At Sunday's show, M.I.A. joined Madonna on stage with U.S. hip-hop star Nicki Minaj and was performing the cheerleader themed "Give Me All Your Luvin'" from Madonna's latest album when M.I.A. extended her middle finger in a fleeting, obscene gesture while facing the camera.

NFL spokesman Brian McCarthy said in a statement that NBC was to blame for a technical failure.

"There was a failure in NBC's delay system. The gesture in the performance was completely inappropriate, very disappointing, and we apologize to our fans," he said.

NBC sports spokesman Christopher McCloskey shifted more of the blame back to the NFL, saying, "The NFL hired the talent and produced the halftime show. Our system was late to obscure the inappropriate gesture and we apologize to our viewers."

Madonna was the first female Super Bowl halftime headliner since Jackson's performance of 2004, during which fellow performer Justin Timberlake tugged at her costume, exposing her nipple to millions of TV viewers and causing an uproar.

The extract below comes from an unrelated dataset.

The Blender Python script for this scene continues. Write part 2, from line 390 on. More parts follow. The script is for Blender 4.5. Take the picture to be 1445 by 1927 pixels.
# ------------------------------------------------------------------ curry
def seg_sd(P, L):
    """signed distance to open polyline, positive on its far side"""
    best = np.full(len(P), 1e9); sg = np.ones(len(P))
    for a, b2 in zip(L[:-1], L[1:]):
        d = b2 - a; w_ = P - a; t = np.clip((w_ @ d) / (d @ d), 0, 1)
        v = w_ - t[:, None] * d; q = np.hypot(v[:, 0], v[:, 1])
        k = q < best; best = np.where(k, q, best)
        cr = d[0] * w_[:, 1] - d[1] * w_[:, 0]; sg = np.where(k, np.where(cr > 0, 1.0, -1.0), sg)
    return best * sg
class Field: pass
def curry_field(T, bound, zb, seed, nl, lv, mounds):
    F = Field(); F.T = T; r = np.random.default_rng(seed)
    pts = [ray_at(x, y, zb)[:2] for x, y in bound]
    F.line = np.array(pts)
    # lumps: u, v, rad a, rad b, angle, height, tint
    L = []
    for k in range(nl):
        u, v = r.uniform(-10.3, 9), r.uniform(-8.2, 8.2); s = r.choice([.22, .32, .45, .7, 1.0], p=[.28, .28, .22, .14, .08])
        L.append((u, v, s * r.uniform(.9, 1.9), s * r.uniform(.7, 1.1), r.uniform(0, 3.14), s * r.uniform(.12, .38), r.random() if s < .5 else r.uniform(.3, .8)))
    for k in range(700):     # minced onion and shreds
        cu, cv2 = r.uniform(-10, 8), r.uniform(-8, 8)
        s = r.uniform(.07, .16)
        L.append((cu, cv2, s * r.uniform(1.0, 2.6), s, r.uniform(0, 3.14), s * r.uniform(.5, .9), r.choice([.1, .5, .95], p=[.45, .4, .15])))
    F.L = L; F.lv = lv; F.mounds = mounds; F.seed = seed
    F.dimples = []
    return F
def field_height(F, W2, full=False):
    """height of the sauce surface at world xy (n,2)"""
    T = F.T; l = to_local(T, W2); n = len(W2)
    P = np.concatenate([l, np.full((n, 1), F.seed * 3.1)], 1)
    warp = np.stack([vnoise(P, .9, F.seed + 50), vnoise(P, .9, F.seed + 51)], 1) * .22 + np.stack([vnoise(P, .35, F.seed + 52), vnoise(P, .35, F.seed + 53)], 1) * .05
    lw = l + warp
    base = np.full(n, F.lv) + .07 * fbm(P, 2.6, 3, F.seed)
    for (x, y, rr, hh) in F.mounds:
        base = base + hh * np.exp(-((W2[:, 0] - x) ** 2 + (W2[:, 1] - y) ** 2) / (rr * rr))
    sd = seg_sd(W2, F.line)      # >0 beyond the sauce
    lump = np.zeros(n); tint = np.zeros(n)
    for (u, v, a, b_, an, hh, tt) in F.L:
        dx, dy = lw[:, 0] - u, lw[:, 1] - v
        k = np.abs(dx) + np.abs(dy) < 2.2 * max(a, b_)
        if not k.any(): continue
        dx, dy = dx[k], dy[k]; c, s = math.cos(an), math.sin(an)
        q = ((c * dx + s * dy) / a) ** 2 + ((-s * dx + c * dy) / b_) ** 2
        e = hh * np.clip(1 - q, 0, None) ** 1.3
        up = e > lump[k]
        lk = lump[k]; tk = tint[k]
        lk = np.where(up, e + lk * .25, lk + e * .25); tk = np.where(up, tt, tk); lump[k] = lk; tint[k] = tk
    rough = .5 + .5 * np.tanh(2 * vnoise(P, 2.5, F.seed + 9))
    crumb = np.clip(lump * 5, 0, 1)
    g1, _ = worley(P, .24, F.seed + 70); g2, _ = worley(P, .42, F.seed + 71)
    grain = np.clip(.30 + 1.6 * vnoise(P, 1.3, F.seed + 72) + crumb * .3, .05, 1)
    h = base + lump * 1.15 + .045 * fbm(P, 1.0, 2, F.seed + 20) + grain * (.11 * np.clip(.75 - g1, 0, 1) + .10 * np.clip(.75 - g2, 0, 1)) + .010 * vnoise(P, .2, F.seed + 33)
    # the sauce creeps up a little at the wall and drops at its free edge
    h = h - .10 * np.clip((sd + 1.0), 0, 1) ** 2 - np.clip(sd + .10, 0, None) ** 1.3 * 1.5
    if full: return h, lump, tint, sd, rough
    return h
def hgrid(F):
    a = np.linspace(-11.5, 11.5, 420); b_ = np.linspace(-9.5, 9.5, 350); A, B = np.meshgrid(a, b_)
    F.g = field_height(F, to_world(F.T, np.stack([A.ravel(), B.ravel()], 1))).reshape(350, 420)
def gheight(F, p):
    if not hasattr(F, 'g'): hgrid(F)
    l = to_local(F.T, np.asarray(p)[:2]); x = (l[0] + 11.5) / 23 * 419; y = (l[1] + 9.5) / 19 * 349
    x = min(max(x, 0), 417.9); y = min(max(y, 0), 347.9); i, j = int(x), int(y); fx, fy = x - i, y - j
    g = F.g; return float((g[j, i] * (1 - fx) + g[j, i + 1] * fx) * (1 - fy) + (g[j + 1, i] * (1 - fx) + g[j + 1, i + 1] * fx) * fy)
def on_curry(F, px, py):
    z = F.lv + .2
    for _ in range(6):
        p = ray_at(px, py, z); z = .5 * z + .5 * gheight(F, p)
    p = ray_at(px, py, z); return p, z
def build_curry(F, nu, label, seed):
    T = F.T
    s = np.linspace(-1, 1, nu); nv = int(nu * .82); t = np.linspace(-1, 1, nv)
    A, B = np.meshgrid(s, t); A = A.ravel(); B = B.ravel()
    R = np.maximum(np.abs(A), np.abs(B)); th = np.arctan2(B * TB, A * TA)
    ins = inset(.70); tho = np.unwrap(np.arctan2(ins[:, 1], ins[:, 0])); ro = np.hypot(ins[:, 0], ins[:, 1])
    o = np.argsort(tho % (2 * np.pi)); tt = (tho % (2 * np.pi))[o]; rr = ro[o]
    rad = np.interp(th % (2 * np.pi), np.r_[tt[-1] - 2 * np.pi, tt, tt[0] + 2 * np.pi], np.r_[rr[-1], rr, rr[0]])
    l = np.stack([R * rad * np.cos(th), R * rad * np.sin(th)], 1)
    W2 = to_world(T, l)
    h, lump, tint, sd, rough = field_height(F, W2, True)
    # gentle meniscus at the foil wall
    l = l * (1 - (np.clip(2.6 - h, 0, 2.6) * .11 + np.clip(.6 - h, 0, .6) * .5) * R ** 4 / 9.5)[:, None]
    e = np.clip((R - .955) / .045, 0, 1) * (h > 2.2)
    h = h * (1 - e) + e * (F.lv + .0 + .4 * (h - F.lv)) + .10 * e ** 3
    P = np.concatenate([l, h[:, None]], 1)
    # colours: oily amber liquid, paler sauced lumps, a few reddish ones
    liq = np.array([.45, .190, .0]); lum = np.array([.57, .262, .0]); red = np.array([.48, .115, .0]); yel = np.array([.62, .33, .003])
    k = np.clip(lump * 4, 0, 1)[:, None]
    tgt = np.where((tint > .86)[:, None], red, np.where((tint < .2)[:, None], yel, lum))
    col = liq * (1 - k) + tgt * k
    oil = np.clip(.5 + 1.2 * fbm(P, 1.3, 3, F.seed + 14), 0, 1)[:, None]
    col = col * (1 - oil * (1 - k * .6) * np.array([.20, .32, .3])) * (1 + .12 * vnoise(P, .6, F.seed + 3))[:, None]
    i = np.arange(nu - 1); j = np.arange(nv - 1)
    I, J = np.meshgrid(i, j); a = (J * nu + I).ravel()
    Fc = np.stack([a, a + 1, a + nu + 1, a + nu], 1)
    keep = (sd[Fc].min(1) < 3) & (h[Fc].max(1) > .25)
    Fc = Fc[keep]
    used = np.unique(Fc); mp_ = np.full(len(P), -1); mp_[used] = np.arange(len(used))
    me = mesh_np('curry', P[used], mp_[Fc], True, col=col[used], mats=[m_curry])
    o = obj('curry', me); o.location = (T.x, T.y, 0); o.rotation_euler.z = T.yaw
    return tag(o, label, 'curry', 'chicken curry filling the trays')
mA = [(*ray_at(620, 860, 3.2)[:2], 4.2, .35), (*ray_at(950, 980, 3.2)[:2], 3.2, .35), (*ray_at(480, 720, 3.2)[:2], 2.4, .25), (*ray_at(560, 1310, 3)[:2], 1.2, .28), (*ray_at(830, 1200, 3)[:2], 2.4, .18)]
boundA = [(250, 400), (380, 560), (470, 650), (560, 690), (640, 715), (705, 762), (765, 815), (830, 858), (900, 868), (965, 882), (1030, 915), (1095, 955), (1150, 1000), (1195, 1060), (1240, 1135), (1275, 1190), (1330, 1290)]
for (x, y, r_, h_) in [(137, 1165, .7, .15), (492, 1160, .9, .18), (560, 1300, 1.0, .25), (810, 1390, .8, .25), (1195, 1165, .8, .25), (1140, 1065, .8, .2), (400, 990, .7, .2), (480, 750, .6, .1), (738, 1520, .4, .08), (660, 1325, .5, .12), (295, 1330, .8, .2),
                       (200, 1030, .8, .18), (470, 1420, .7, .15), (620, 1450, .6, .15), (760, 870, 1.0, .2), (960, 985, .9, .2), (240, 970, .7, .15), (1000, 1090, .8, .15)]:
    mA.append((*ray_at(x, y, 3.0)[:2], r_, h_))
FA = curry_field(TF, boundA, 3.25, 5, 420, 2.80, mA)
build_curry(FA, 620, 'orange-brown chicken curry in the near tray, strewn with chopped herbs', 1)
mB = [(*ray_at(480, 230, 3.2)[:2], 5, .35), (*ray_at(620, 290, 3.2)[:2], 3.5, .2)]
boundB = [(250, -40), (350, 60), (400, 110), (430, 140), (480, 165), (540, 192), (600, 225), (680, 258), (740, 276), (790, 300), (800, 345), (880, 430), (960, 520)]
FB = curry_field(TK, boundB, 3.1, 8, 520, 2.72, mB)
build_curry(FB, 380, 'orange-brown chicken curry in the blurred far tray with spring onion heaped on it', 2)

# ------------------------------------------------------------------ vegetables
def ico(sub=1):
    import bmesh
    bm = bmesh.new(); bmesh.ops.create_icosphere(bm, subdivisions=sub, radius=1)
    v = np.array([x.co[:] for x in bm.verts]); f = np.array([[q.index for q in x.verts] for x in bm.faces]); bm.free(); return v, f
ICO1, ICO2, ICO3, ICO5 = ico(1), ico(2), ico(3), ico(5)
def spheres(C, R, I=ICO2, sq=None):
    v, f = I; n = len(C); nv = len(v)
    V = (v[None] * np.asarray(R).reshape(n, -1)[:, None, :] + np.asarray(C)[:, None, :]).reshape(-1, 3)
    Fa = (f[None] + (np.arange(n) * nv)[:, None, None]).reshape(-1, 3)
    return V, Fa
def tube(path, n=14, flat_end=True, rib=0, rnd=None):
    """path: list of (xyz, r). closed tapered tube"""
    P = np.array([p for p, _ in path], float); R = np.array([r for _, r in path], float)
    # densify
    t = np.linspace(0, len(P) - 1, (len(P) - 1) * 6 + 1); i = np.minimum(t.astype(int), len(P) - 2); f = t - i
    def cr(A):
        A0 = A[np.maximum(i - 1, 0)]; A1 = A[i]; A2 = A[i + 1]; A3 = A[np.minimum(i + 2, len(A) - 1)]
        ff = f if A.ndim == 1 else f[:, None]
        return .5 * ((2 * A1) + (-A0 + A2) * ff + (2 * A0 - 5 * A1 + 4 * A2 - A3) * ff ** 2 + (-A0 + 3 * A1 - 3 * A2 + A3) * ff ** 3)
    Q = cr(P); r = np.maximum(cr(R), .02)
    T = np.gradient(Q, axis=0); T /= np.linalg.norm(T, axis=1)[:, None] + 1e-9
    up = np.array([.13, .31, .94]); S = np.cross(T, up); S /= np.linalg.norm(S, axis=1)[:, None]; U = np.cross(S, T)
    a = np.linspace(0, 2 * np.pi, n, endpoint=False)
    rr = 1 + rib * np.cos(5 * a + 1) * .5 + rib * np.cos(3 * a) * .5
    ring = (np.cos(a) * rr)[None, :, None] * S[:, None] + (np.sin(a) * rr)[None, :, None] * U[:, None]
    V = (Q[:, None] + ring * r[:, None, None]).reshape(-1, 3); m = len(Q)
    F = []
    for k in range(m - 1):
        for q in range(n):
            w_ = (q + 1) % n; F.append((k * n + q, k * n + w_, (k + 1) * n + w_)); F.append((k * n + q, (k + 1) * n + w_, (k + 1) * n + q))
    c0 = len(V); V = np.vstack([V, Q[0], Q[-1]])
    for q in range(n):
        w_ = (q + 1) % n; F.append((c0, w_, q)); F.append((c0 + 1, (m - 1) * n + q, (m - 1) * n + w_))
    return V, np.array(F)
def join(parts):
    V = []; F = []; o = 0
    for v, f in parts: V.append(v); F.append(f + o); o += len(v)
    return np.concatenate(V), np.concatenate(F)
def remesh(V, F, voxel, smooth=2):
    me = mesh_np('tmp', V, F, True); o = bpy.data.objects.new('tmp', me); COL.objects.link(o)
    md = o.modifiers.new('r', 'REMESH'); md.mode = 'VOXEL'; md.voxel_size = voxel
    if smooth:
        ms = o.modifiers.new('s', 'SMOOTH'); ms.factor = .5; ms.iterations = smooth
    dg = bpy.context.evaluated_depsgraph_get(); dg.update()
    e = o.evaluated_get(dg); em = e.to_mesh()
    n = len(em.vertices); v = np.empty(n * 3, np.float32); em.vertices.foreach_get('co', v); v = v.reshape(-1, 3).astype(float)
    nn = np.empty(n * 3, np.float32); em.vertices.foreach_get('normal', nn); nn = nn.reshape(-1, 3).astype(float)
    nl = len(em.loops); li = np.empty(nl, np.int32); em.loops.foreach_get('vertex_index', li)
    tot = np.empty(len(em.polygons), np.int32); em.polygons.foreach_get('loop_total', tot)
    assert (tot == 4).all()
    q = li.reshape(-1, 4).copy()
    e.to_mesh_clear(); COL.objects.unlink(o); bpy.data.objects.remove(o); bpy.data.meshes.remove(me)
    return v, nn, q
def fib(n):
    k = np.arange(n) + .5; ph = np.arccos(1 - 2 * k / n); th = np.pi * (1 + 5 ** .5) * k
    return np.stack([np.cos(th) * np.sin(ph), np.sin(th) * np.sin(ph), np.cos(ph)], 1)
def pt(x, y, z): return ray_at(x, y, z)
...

Afterward, Jackson characterized it as a "wardrobe malfunction," but parents groups and others were in an uproar.

Activist group, the Parents Television Council said on Monday both the NFL and NBC were to blame for M.I.A.'s actions and asked for further immediate steps to be taken "to hold those accountable for this offensive material."

"The network cannot say it was caught off guard. It has been eight years since the Janet Jackson striptease, and both NBC and the NFL knew full well what might happen," the PTC said.

"They chose a lineup full of performers who have based their careers on shock, profanity and titillation. Instead of preventing indecent material, they enabled it," the group added.

Outside M.I.A.'s action, Madonna's glitzy, Cleopatra-themed performance divided critics and viewers. Singer Sean "P.Diddy" Combs tweeted that Madonna "had the best Half-time performance of all time !!".

But the Baltimore Sun's David Zurawik called it a "joke of a halftime show featuring an embalmed version of Madonna snatched off the undertaker's table."

The halftime show has increasingly featured high-profile pop acts, a far cry from the first Super Bowl in 1967 when college marching bands entertained the crowd.

Paul McCartney, U2, Prince, The Rolling Stones, Bruce Springsteen and The Black Eyed Peas have been among the other recent performers.